Whew. I’m done typin’. This is my life, in a box.

24. …and an update. In 2008 I met a girl and her two kids. We moved to the booming metropolis of Kemptville, ON for a variety of reasons, including my neighbours in Sandy Hill chucking a sofa through their plate-glass window one night. I was working from home, and have continued to work from home for the last 17 years (except for a very brief period of commuting to a terrible job downtown). We chose Kemptville because it’s in the middle of friends and family, has great schools, and had a very small-town vibe that is rapidly disappearing as the big builders establish large enclaves between the Rideau and 43. We like it here, and this will be our last or second-last home.

5 thoughts on “abodes, past and present

  1. Sweet. My first (dis)honourable mention in one of Kev’s posts. Not sure if I should be flattered or ashamed… probably the latter.
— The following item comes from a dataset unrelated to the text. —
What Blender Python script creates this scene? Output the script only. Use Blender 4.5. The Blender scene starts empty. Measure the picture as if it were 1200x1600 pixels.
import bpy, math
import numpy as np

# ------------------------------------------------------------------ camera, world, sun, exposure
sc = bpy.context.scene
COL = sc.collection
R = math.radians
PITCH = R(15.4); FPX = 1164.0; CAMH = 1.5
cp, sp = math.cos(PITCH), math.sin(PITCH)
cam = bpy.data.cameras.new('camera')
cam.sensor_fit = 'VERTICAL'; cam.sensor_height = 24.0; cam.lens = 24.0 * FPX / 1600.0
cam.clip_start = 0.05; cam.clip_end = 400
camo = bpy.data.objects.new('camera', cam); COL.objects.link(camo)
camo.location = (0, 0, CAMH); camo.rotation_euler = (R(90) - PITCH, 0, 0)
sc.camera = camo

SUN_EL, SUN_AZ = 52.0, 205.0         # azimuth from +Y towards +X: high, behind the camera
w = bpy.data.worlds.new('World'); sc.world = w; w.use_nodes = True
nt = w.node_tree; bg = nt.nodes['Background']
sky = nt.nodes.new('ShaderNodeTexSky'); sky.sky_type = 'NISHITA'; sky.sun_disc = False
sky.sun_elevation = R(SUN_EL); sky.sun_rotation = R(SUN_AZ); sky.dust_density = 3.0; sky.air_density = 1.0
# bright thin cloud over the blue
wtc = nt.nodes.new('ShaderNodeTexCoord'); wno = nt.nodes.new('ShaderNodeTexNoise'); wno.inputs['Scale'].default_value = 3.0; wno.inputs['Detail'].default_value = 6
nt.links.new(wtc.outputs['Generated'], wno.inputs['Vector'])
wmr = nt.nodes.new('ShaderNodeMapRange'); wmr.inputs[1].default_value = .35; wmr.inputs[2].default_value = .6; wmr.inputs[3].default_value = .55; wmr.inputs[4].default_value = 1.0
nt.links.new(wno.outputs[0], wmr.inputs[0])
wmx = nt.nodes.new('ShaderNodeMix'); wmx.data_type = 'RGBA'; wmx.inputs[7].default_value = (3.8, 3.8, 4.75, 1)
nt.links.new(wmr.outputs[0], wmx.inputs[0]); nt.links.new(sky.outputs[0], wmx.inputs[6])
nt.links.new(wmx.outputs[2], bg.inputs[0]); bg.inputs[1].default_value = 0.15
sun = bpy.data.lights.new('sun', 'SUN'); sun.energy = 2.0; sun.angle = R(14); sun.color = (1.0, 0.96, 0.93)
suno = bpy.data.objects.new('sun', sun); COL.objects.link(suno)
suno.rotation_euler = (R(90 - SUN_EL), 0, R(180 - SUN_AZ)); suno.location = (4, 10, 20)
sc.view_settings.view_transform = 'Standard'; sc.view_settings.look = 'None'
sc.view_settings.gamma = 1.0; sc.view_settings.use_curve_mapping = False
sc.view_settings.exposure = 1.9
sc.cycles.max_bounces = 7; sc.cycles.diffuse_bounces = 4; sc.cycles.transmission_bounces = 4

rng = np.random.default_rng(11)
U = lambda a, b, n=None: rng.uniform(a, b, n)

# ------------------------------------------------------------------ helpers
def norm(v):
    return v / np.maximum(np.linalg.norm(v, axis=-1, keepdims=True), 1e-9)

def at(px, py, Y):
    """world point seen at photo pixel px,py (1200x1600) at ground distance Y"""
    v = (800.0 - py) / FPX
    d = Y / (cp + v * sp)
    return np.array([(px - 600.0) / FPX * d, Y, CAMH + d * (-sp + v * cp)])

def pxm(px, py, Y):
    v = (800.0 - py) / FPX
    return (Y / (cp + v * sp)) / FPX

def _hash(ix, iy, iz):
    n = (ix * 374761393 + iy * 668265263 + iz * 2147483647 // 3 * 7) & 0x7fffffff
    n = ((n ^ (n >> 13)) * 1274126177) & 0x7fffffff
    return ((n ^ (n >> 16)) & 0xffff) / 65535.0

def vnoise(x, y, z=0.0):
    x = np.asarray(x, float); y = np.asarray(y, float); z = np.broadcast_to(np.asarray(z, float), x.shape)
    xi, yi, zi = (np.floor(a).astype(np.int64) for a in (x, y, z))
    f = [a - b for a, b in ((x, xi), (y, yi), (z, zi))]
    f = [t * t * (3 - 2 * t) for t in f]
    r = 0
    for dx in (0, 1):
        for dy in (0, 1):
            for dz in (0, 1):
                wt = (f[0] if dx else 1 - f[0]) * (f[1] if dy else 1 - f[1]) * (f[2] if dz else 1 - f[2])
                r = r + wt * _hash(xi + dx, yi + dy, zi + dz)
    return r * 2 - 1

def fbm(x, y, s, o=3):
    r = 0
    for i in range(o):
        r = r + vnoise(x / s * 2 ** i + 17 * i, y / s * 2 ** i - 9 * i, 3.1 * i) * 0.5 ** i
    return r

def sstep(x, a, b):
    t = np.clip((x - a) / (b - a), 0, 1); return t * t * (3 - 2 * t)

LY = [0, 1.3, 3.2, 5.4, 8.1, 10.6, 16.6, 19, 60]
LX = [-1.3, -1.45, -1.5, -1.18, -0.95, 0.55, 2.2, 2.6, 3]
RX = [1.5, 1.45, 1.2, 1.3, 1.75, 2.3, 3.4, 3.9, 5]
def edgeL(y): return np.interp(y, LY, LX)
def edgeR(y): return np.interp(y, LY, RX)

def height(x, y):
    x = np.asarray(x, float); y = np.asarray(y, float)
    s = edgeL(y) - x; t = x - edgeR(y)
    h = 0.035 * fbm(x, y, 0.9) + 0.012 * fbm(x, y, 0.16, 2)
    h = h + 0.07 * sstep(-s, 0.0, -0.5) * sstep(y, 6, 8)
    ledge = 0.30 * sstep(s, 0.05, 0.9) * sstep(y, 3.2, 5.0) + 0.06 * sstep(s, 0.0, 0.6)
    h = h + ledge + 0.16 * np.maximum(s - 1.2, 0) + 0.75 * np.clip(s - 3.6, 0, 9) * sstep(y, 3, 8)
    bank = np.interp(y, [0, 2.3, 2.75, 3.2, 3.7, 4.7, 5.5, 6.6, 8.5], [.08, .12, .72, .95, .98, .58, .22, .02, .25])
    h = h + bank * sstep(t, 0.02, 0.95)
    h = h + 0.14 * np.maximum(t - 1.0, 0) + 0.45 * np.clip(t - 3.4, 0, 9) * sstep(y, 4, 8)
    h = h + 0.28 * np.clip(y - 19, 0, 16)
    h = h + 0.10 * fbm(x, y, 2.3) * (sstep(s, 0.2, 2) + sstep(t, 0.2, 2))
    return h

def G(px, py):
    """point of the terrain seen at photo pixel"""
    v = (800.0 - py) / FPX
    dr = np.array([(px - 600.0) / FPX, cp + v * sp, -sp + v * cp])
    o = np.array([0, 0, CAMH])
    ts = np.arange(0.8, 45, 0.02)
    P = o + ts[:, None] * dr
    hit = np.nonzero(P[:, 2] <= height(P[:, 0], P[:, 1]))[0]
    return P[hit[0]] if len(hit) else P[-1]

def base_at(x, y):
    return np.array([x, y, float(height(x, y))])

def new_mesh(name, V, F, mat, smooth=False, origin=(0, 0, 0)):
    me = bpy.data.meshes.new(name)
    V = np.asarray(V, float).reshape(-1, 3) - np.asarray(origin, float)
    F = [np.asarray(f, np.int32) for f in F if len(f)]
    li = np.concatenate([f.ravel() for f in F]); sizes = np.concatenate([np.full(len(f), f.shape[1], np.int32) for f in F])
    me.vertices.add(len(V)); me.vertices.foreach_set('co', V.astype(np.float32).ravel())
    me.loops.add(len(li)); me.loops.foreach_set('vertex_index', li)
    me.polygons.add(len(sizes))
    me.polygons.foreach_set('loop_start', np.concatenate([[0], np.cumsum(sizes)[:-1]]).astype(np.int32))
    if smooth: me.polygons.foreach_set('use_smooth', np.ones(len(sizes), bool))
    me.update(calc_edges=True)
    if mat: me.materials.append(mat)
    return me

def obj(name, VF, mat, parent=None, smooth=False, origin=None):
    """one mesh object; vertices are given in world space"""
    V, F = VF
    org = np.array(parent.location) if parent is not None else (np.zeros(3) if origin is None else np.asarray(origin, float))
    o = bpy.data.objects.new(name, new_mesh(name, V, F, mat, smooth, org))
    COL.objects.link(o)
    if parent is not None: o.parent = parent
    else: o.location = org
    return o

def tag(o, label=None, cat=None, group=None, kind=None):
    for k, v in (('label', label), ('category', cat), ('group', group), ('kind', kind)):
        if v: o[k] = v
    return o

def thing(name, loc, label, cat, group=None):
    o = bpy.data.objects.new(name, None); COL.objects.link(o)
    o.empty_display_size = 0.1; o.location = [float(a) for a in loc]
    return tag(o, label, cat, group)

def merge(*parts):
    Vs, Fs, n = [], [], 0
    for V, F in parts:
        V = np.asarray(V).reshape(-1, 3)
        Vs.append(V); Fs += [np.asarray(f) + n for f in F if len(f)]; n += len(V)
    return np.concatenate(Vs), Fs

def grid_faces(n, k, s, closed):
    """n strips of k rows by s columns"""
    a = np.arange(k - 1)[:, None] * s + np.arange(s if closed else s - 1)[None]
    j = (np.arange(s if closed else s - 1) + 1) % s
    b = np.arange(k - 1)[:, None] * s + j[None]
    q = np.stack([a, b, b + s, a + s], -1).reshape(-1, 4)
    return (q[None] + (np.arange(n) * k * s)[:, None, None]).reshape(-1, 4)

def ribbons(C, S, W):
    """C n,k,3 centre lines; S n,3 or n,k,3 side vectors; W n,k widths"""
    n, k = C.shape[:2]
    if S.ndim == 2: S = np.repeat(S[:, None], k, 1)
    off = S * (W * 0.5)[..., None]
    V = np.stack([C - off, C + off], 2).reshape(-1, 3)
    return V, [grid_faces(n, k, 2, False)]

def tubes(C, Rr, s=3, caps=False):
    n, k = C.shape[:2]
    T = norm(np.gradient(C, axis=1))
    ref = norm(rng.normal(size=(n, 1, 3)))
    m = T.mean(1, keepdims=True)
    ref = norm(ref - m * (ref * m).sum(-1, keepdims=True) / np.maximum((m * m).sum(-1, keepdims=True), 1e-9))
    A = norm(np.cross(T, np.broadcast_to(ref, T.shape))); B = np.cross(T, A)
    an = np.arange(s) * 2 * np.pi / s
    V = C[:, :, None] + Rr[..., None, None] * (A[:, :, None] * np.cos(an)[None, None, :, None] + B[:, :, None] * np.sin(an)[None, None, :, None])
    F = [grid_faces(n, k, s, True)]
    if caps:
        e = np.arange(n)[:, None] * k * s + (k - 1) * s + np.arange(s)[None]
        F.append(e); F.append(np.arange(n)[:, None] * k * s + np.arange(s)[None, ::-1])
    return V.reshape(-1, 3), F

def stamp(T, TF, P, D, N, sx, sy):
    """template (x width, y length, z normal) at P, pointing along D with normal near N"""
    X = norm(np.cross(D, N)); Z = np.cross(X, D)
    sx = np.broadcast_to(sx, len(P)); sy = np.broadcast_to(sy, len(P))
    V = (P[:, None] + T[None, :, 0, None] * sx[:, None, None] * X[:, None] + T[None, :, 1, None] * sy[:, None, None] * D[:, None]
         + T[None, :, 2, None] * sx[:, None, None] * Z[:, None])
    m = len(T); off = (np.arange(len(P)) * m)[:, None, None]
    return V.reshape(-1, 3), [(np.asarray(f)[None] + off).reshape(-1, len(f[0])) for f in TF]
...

  2. Honourable. That was still one of the very funniest things ever. An excellent show for everyone at that snow-filled BBQ in April, which was also followed up with Ed and his “Rachel, I’ve seen a lot of…” comment. Some classic memories from that place over such a short period of time – especially you two jokers with a TV, a Playstation, two $3.99 resin chairs, and a twelve-pack each of cheap beer in an otherwise completely empty house.